Hi there, Marsha --

On Sat. 12/17/2011 at 2:13 PM, Marsha V [email protected] wrote:

[Quoting Nagarjuna, previously]:

"Two thousand five hundred years ago, the Buddha was able to realise "emptiness" (s. sunyata). By doing so he freed himself from unsatisfactoriness (s. dukkha). From the standpoint of enlightenment, sunyata is the reality of all worldly existences (s. dharma). It is the realisation of Bodhi — Prajna. From the standpoint of liberation, sunyata is the skilful means that disentangle oneself from defilement and unsatisfactoriness. The realisation of sunyata leads one to no attachment and clinging. It is the skilful means towards enlightenment and also the fruit of enlightenment."

This too is very interesting...

"Emptiness too, does not exist by way of its own being, as it is without an essential nature. Emptiness is an absence, not an essence. When a person discovers that what he or she thought existed does not, the realization is a stunning absence. We think that things correspond to their appearance and exist in this same way. We take objects to be exist as their own things, including the self of persons and when such identity, when the establishment of true entities cannot be found, its absence is astonishing."

Interesting as they may be, I feel the need to disabuse you of the "truths" you have been promulgating to the Pirsigians. This isn't a personal rebuke, for I know you mean well, and I can well understand the appeal these Mahayana teachings have for you. But in addition to the fact that they are inconsistent with the Quality thesis and so will continue to provoke the loyalists, they are simply not a source of wisdom or knowledge about reality. I think I can convince you of this by analyzing the assertions that constitute Mahāyāna doctrine.
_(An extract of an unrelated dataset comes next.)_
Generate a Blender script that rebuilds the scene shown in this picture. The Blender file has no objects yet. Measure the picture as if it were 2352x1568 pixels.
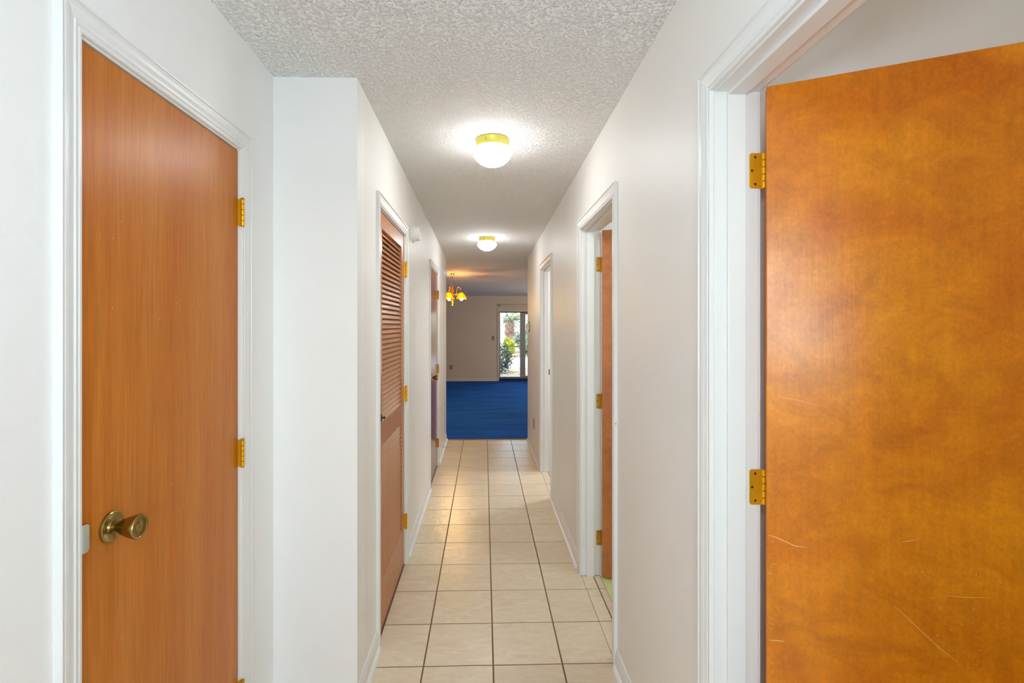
import bpy, bmesh, math, random
from mathutils import Vector, Matrix
random.seed(7)
S = bpy.context.scene
COL = S.collection

# ------------------------------------------------------------------ camera, world, sun, area lights, exposure
cam_d = bpy.data.cameras.new('camera')
cam = bpy.data.objects.new('camera', cam_d)
COL.objects.link(cam)
cam.location = (0, 0, 1.498)
cam.rotation_euler = (math.radians(90), 0, math.radians(-1.6))
cam_d.sensor_fit = 'HORIZONTAL'
cam_d.sensor_width = 36.0
cam_d.lens = 36.0 * 1136 / 2352
cam_d.shift_x = (1176 - 1143.7) / 2352
cam_d.shift_y = -(784 - 745) / 2352
cam_d.clip_start = 0.02
cam_d.clip_end = 500
S.camera = cam

S.view_settings.view_transform = 'Standard'
S.view_settings.look = 'None'
S.view_settings.exposure = 0.42
S.view_settings.gamma = 1.0
S.view_settings.use_curve_mapping = False
S.cycles.use_denoising = True
S.cycles.max_bounces = 14
S.cycles.diffuse_bounces = 10
S.cycles.glossy_bounces = 4
S.cycles.sample_clamp_indirect = 6.0
S.cycles.caustics_reflective = False
S.cycles.caustics_refractive = False

W = bpy.data.worlds.new('world')
S.world = W
W.use_nodes = True
wn = W.node_tree
sky = wn.nodes.new('ShaderNodeTexSky')
sky.sky_type = 'NISHITA'
sky.sun_disc = False
sky.sun_elevation = math.radians(48)
sky.sun_rotation = math.radians(200)
sky.air_density = 1.0
sky.dust_density = 2.0
wn.links.new(sky.outputs[0], wn.nodes['Background'].inputs[0])
wn.nodes['Background'].inputs[1].default_value = 0.7

def light(name, kind, loc, energy, color, rot=(0, 0, 0), size=None, size_y=None):
    d = bpy.data.lights.new(name, kind)
    d.energy = energy
    d.color = color
    if kind == 'AREA':
        d.shape = 'RECTANGLE'
        d.size = size
        d.size_y = size_y or size
    elif kind == 'SUN':
        d.angle = math.radians(0.5)
    elif size:
        d.shadow_soft_size = size
    o = bpy.data.objects.new(name, d)
    o.location = loc
    o.rotation_euler = rot
    COL.objects.link(o)
    return o

sun = light('sun', 'SUN', (0, 0, 30), 2.2, (1.0, 0.95, 0.86), (math.radians(42), 0, math.radians(-25)))
# added area light behind the camera, brightens the entry from the front
light('rear_fill_panel', 'AREA', (-0.12, -2.30, 1.62), 5.0, (0.68, 0.84, 1.0), (math.radians(90), 0, 0), 1.0, 1.3)
# added unseen point light behind the camera, lifts walls and near ceiling
light('rear_fill_point', 'POINT', (0.0, -0.85, 1.42), 21.0, (0.66, 0.83, 1.0), size=0.12)
# the photographer's flash just above the camera
light('camera_flash', 'AREA', (0.0, -0.10, 1.74), 6.0, (0.66, 0.83, 1.0), (math.radians(106), 0, 0), 0.16, 0.12)
# unseen fill lights added in the right side rooms, spilling into the hall
light('near_side_room_fill', 'POINT', (1.9, -0.4, 2.2), 13.0, (1.0, 0.95, 0.84), size=0.12)
light('middle_side_room_fill', 'POINT', (1.7, 2.3, 2.2), 17.0, (0.82, 0.92, 1.0), size=0.12)
light('far_side_room_fill', 'POINT', (1.7, 5.0, 2.2), 44.0, (0.92, 0.95, 1.0), size=0.12)

# added warm area light brightening the living room, no window there
light('living_side_fill', 'AREA', (3.3, 10.5, 1.4), 46.0, (1.0, 0.78, 0.52), (math.radians(90), 0, math.radians(90)), 1.6, 1.3)

LAMP_STRENGTH = 38.0
LAMP_COLOR = (0.96, 0.98, 1.0, 1)

def ceil_z(y):
    return 2.473 - 0.019 * (y - 1.5)

# ------------------------------------------------------------------ materials
def srgb(r, g, b):
    f = lambda c: c / 12.92 if c <= 0.04045 else ((c + 0.055) / 1.055) ** 2.4
    return (f(r / 255), f(g / 255), f(b / 255), 1)

def new_mat(name):
    m = bpy.data.materials.new(name)
    m.use_nodes = True
    return m, m.node_tree, m.node_tree.nodes['Principled BSDF']

def N(nt, t, **kw):
    n = nt.nodes.new(t)
    for k, v in kw.items():
        if k.startswith('i_'):
            key = k[2:]
            key = int(key) if key.isdigit() else key.replace('_', ' ')
            n.inputs[key].default_value = v
        else:
            setattr(n, k, v)
    return n

def coords(nt, scale=(1, 1, 1), out='Object'):
    tc = N(nt, 'ShaderNodeTexCoord')
    mp = N(nt, 'ShaderNodeMapping')
    mp.inputs['Scale'].default_value = scale
    nt.links.new(tc.outputs[out], mp.inputs[0])
    return mp

def ramp(nt, stops):
    r = N(nt, 'ShaderNodeValToRGB')
    e = r.color_ramp.elements
    while len(e) < len(stops):
        e.new(0.5)
    for i, (p, c) in enumerate(stops):
        e[i].position = p
        e[i].color = c
    return r

def plain(name, col, rough=0.5, metal=0.0, bump=None, var=0.0, coat=0.0):
    """solid colour with optional noise bump (scale, distance) and slight tone variation"""
    m, nt, b = new_mat(name)
    b.inputs['Base Color'].default_value = col
    b.inputs['Roughness'].default_value = rough
    b.inputs['Metallic'].default_value = metal
    b.inputs['Coat Weight'].default_value = coat
    mp = coords(nt)
    if var:
        n = N(nt, 'ShaderNodeTexNoise', i_Scale=3.0, i_Detail=4.0)
        nt.links.new(mp.outputs[0], n.inputs['Vector'])
        lo = tuple(c * (1 - var) for c in col[:3]) + (1,)
        hi = tuple(min(1, c * (1 + var)) for c in col[:3]) + (1,)
        r = ramp(nt, [(0.3, lo), (0.7, hi)])
        nt.links.new(n.outputs['Fac'], r.inputs[0])
        nt.links.new(r.outputs[0], b.inputs['Base Color'])
    if bump:
        n2 = N(nt, 'ShaderNodeTexNoise', i_Scale=bump[0], i_Detail=3.0)
        bp = N(nt, 'ShaderNodeBump', i_Strength=1.0, i_Distance=bump[1])
        nt.links.new(mp.outputs[0], n2.inputs['Vector'])
        nt.links.new(n2.outputs['Fac'], bp.inputs['Height'])
        nt.links.new(bp.outputs[0], b.inputs['Normal'])
    return m

def wood(name, dark, light_, grain, rough=0.32, mottled=False, coat=0.25, gscale=(1, 90, 2.2), spec=0.5):
    # gscale stretches the fine grain along the board
    m, nt, b = new_mat(name)
    mp = coords(nt, gscale)
    n1 = N(nt, 'ShaderNodeTexNoise', i_Scale=1.0, i_Detail=6.0, i_Roughness=0.65)
    nt.links.new(mp.outputs[0], n1.inputs['Vector'])
    mp2 = coords(nt, (1, 11.0, 0.5) if not mottled else (1.6, 1.6, 1.6))
    n2 = N(nt, 'ShaderNodeTexNoise', i_Scale=1.6, i_Detail=5.0, i_Distortion=1.2 if mottled else 0.15)
    nt.links.new(mp2.outputs[0], n2.inputs['Vector'])
    r1 = ramp(nt, [(0.28, dark), (0.72, light_)])
    nt.links.new(n2.outputs['Fac'], r1.inputs[0])
    r2 = ramp(nt, [(0.3, (grain, grain, grain, 1)), (0.62, (1, 1, 1, 1))])
    nt.links.new(n1.outputs['Fac'], r2.inputs[0])
    mx = N(nt, 'ShaderNodeMix', data_type='RGBA', blend_type='MULTIPLY')
    mx.inputs['Factor'].default_value = 1.0
    nt.links.new(r1.outputs[0], mx.inputs[6])
    nt.links.new(r2.outputs[0], mx.inputs[7])
    out = mx.outputs[2]
    if mottled:
        mp3 = coords(nt, (6, 6, 8))
        n3 = N(nt, 'ShaderNodeTexNoise', i_Scale=1.2, i_Detail=8.0, i_Roughness=0.72, i_Distortion=0.8)
        nt.links.new(mp3.outputs[0], n3.inputs['Vector'])
        r3 = ramp(nt, [(0.32, (0.72, 0.64, 0.5, 1)), (0.5, (0.96, 0.94, 0.9, 1)), (0.68, (1.16, 1.2, 1.1, 1))])
        nt.links.new(n3.outputs['Fac'], r3.inputs[0])
        mx2 = N(nt, 'ShaderNodeMix', data_type='RGBA', blend_type='MULTIPLY')
        mx2.inputs['Factor'].default_value = 0.8
        nt.links.new(out, mx2.inputs[6])
        nt.links.new(r3.outputs[0], mx2.inputs[7])
        out = mx2.outputs[2]
        n4 = N(nt, 'ShaderNodeTexNoise', i_Scale=170.0, i_Detail=3.0, i_Roughness=0.6)
        mp4 = coords(nt, (1, 1, 0.7))
        nt.links.new(mp4.outputs[0], n4.inputs['Vector'])
        r4 = ramp(nt, [(0.32, (0.88, 0.86, 0.84, 1)), (0.68, (1.08, 1.09, 1.1, 1))])
        nt.links.new(n4.outputs['Fac'], r4.inputs[0])
        mx3 = N(nt, 'ShaderNodeMix', data_type='RGBA', blend_type='MULTIPLY')
        mx3.inputs['Factor'].default_value = 0.9
        nt.links.new(out, mx3.inputs[6])
        nt.links.new(r4.outputs[0], mx3.inputs[7])
        out = mx3.outputs[2]
    nt.links.new(out, b.inputs['Base Color'])
    bp = N(nt, 'ShaderNodeBump', i_Strength=0.6, i_Distance=0.0006)
    nt.links.new(n1.outputs['Fac'], bp.inputs['Height'])
    nt.links.new(bp.outputs[0], b.inputs['Normal'])
    b.inputs['Roughness'].default_value = rough
    b.inputs['Coat Weight'].default_value = coat
    b.inputs['Coat Roughness'].default_value = 0.22
    b.inputs['Specular IOR Level'].default_value = spec
    return m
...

First, let's establish the "conventional" meaning of the term "emptiness". The synonyms are 'vacant', 'blank', 'void' or 'vacuous', and the dictionary definition is: "lacking contents, especially of usual or normal contents." In other words, emptiness is the absence of discrete objects or finite entities. Yet Nagarjuna says Emptiness is not an essence. How does he know that?

According to Wiki: "The two truths doctrine holds that truth exists in conventional and ultimate forms, and that both forms are co-existent. Some schools hold that the two truths are ultimately resolved into nonduality as a lived experience and are non-different. "Ultimate truth" is unknowable, however. The doctrine is an especially important element of Buddhism and was first expressed in complete modern form by Nāgārjuna, who based it on the Kaccāyanagotta Sutta." But, as D.T. Suzuki points out, "Without a theory of cognition, Mahayana philosophy becomes incomprehensible."

"Within the Mahāyāna presentation, the two truths may also refer to specific perceived phenomena instead of categorizing teachings. Conventional truths would be the appearances of mistaken awareness--the awareness itself when mistaken--together with the objects that appear to it. To put it another way, a conventional truth would be the appearance that includes a duality of apprehender and apprehended and objects perceived within that. Ultimate truths, then, are phenomena free from the duality of apprehender and apprehended."

But since all knowledge is acquired by the "apprehender" from what is "apprehended", it cannot be "free from this duality"; therefore, we cannot know that what we experience as "emptiness' (nothingness?) is devoid of essence. Alexander Berzin (2007) says, "All knowable phenomena must be members of the set of either one or the other true phenomena, with nothing knowable that belongs to either both or neither of the sets. Consequently, understanding the two truths constitutes understanding [the nature of] all knowable phenomena." This is humanly impossible. The universe is not empty, and Absolute Truth remains unknowable.

The Wiki article goes on to say: "During meditation, emptiness is experienced as non-conceptual and without subject-object duality. However emptiness teachings resist reification, turning this absence back into an independent essence. And so it is said that emptiness too, is empty. Emptiness is not the substance of phenomena, not its “filler,” substratum or indicative of the absence of all phenomena. Emptiness is not an independent entity, but is inseparable from form and countless dependent conditions, though all empty ones."

So, dear Marsha, while it is nothingness ("emptiness", if you prefer) that differentiates objects and entities in experiential existence, we cannot conclude that nothingness is the ground of existence, but only that it is a necessary contingency of our relational world. Moreover, to repeat myself, nothing comes from nothingness, which should intuitively suggest that the Primary Source (i.e., ultimate Reality) is "full" (as Eckhart taught) rather than "empty" as Nagarjuna implies.

Again, I'm not trying to put down Buddhism and there's nothing personal intended. However, if you think about the assertions you are accepting as "truths" in any logical context, I believe you will see they are flawed tenets unsuitable for the development of a metaphysical cosmology -- Eastern or Western.

Enjoy the Christmas holiday, and all the best in 2012.